▶

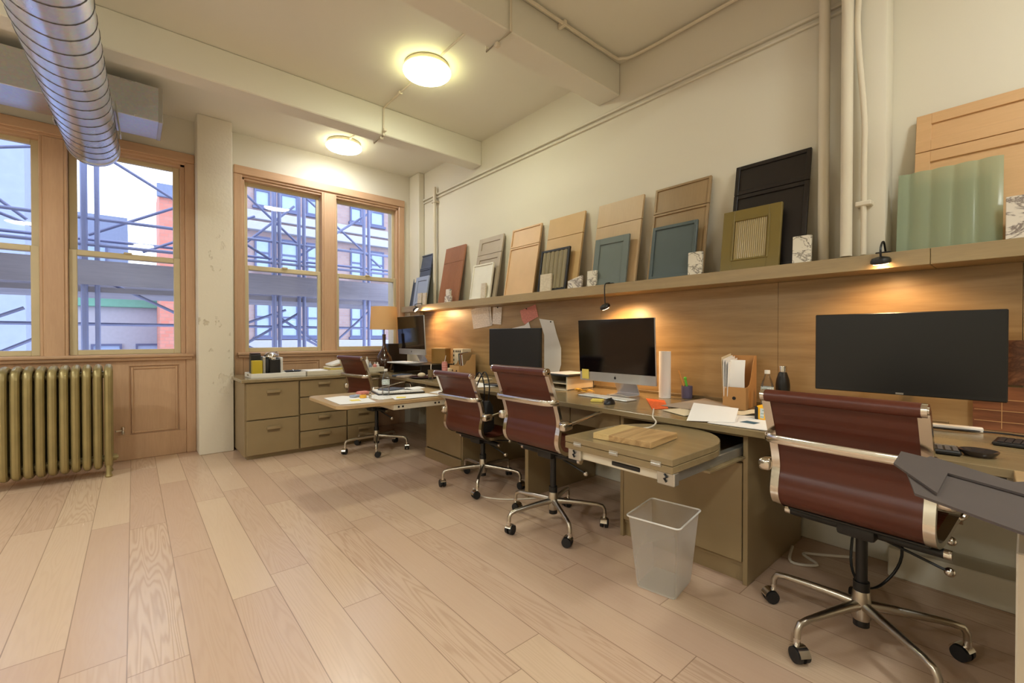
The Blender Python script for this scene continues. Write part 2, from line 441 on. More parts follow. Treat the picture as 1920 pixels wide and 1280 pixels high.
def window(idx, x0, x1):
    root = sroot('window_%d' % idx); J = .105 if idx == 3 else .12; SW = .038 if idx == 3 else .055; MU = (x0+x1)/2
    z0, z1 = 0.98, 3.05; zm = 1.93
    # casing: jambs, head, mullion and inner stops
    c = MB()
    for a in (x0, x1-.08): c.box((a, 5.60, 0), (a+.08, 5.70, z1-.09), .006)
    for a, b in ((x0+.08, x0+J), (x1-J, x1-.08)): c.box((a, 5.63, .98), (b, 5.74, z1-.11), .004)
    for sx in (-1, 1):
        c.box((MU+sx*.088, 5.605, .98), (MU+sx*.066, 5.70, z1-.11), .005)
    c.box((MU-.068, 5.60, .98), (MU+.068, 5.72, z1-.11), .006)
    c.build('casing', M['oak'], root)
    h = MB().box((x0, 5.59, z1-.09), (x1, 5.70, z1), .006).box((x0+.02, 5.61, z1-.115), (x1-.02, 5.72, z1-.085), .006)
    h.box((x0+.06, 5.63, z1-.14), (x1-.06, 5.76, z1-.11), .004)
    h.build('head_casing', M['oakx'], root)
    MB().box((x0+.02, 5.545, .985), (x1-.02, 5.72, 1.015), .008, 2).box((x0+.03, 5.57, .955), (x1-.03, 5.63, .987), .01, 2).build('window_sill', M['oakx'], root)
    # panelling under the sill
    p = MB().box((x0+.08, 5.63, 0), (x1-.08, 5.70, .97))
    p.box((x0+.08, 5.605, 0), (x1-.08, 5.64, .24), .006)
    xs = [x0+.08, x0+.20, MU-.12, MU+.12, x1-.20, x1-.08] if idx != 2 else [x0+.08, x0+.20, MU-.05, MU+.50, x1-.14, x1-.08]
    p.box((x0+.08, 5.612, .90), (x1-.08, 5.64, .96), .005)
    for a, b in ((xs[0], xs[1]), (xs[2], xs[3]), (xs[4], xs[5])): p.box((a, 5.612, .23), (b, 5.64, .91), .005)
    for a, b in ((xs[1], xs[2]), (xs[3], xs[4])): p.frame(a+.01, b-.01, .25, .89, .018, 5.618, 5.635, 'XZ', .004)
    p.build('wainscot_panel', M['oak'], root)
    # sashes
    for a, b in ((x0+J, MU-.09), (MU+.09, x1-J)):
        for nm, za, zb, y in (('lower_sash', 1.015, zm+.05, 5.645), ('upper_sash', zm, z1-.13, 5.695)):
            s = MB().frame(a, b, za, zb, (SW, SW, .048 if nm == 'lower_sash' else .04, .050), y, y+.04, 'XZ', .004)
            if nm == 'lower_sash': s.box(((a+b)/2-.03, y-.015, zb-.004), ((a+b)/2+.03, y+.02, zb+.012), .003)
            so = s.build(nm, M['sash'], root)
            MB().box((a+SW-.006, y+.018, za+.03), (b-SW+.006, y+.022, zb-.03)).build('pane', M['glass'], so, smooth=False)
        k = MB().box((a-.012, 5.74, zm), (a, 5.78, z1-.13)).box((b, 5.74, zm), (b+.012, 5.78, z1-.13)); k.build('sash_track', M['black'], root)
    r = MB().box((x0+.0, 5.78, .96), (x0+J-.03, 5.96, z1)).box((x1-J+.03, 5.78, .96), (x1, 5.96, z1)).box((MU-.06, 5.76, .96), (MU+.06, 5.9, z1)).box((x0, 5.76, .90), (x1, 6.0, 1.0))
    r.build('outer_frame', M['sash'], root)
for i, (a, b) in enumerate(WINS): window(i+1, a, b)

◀
▶

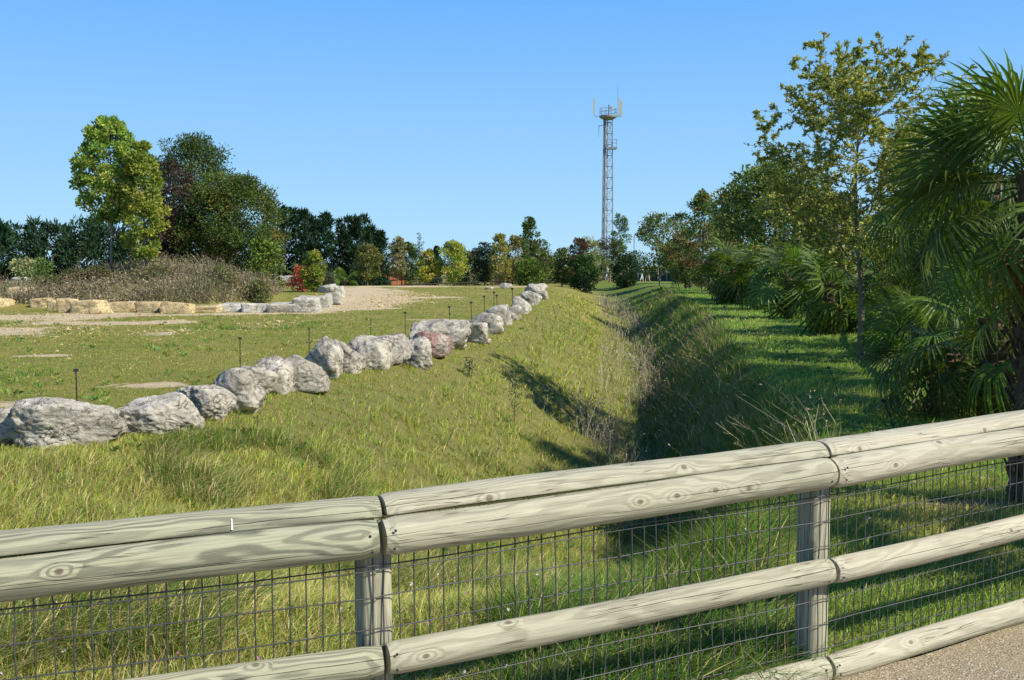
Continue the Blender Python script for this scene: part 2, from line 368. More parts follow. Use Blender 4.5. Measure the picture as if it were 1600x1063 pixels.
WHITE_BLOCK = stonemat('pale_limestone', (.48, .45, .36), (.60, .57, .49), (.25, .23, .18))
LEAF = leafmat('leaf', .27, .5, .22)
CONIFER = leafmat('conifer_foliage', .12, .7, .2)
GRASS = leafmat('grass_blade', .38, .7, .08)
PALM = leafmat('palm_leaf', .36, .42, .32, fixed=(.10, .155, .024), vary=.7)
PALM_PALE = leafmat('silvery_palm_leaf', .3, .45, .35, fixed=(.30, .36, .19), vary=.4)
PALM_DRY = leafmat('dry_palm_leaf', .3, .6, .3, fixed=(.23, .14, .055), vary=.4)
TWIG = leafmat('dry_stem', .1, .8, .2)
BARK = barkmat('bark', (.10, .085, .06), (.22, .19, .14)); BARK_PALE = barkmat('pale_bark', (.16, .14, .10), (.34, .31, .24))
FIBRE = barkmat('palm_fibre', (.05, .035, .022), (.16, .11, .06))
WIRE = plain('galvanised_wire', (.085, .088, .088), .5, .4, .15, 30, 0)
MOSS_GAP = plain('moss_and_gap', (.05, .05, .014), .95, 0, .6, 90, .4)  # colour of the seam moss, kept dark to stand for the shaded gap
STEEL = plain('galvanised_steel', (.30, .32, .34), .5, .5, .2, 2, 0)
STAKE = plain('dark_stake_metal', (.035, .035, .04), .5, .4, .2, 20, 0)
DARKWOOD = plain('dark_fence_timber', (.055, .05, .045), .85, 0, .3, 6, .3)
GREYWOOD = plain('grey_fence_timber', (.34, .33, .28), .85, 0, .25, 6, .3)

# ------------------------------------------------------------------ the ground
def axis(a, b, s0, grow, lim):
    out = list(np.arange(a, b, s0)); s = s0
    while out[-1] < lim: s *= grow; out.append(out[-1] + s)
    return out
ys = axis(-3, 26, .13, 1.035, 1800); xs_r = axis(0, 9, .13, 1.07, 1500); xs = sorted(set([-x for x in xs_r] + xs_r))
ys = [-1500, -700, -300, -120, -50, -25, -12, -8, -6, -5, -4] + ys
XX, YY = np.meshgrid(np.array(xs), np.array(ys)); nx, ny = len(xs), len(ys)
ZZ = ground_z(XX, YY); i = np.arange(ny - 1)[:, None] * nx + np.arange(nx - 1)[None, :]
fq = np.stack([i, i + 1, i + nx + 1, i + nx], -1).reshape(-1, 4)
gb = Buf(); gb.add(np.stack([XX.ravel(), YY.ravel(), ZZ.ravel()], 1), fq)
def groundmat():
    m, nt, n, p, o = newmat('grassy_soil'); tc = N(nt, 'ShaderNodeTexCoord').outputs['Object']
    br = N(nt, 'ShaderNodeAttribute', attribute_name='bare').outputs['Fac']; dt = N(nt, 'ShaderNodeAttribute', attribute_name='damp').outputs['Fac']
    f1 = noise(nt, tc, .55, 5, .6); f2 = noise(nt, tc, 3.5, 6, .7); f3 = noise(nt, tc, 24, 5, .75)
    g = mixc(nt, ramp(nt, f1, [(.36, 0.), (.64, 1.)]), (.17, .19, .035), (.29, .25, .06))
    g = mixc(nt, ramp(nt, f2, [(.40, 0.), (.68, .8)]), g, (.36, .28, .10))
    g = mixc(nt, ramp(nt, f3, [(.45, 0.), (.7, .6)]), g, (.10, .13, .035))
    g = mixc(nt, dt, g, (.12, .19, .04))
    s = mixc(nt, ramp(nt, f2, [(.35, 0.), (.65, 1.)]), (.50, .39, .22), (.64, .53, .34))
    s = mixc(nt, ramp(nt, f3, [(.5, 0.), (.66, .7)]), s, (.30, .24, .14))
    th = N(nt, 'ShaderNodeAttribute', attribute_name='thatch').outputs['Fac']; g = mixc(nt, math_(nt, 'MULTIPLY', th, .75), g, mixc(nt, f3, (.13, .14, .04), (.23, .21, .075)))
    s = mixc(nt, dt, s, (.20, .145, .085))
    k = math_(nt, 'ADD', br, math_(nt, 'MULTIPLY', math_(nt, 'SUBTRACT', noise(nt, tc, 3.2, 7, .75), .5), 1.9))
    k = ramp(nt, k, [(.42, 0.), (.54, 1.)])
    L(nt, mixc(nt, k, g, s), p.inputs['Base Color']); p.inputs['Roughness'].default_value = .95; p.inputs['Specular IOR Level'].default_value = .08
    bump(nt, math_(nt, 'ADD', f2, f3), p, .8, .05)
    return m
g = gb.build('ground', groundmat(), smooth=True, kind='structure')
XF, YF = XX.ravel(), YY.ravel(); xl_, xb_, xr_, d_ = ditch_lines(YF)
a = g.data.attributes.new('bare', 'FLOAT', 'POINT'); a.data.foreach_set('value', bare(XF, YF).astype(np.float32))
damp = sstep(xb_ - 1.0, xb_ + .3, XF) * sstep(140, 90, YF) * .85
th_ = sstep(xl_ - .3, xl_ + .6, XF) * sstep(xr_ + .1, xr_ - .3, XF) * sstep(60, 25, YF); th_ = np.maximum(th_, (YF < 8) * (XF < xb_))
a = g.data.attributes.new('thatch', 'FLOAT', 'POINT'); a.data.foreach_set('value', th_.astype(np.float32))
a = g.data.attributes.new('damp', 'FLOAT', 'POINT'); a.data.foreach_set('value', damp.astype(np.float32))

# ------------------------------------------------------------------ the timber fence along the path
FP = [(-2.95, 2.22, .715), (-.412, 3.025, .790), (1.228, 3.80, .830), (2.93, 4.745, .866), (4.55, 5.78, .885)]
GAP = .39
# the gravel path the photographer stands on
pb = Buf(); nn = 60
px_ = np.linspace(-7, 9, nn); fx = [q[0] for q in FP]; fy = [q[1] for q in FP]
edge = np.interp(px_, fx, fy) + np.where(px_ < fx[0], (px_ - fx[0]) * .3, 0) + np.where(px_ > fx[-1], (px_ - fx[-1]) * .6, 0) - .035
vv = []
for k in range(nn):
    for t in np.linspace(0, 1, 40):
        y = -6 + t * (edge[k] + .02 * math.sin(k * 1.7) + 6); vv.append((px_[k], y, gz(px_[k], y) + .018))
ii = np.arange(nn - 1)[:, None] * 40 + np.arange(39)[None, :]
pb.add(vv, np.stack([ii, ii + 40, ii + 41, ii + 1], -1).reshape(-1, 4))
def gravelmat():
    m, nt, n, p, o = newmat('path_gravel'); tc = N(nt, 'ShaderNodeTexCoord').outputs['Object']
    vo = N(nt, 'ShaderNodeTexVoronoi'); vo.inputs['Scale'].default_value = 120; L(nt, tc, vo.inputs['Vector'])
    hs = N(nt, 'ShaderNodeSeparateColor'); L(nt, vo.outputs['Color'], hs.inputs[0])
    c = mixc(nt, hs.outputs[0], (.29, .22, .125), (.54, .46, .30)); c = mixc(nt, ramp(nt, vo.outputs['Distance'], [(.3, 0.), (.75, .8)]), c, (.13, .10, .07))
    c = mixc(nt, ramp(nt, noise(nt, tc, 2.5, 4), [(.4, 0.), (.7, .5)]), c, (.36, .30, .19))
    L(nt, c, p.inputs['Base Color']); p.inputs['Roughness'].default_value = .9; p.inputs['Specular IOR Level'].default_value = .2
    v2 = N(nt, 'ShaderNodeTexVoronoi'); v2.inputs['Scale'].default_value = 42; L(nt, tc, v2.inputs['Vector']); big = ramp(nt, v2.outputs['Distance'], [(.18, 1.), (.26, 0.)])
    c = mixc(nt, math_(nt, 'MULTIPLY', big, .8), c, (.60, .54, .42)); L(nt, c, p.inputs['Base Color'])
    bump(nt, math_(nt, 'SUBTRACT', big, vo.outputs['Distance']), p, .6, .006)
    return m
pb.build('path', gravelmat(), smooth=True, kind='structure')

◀

In the listing above, locate the line with "Continue the Blender" and the line with "0, .25, 6, .3)", then extract exactly those lines and every line between them, and nothing more.

Continue the Blender Python script for this scene: part 2, from line 368. More parts follow. Use Blender 4.5. Measure the picture as if it were 1600x1063 pixels.
WHITE_BLOCK = stonemat('pale_limestone', (.48, .45, .36), (.60, .57, .49), (.25, .23, .18))
LEAF = leafmat('leaf', .27, .5, .22)
CONIFER = leafmat('conifer_foliage', .12, .7, .2)
GRASS = leafmat('grass_blade', .38, .7, .08)
PALM = leafmat('palm_leaf', .36, .42, .32, fixed=(.10, .155, .024), vary=.7)
PALM_PALE = leafmat('silvery_palm_leaf', .3, .45, .35, fixed=(.30, .36, .19), vary=.4)
PALM_DRY = leafmat('dry_palm_leaf', .3, .6, .3, fixed=(.23, .14, .055), vary=.4)
TWIG = leafmat('dry_stem', .1, .8, .2)
BARK = barkmat('bark', (.10, .085, .06), (.22, .19, .14)); BARK_PALE = barkmat('pale_bark', (.16, .14, .10), (.34, .31, .24))
FIBRE = barkmat('palm_fibre', (.05, .035, .022), (.16, .11, .06))
WIRE = plain('galvanised_wire', (.085, .088, .088), .5, .4, .15, 30, 0)
MOSS_GAP = plain('moss_and_gap', (.05, .05, .014), .95, 0, .6, 90, .4)  # colour of the seam moss, kept dark to stand for the shaded gap
STEEL = plain('galvanised_steel', (.30, .32, .34), .5, .5, .2, 2, 0)
STAKE = plain('dark_stake_metal', (.035, .035, .04), .5, .4, .2, 20, 0)
DARKWOOD = plain('dark_fence_timber', (.055, .05, .045), .85, 0, .3, 6, .3)
GREYWOOD = plain('grey_fence_timber', (.34, .33, .28), .85, 0, .25, 6, .3)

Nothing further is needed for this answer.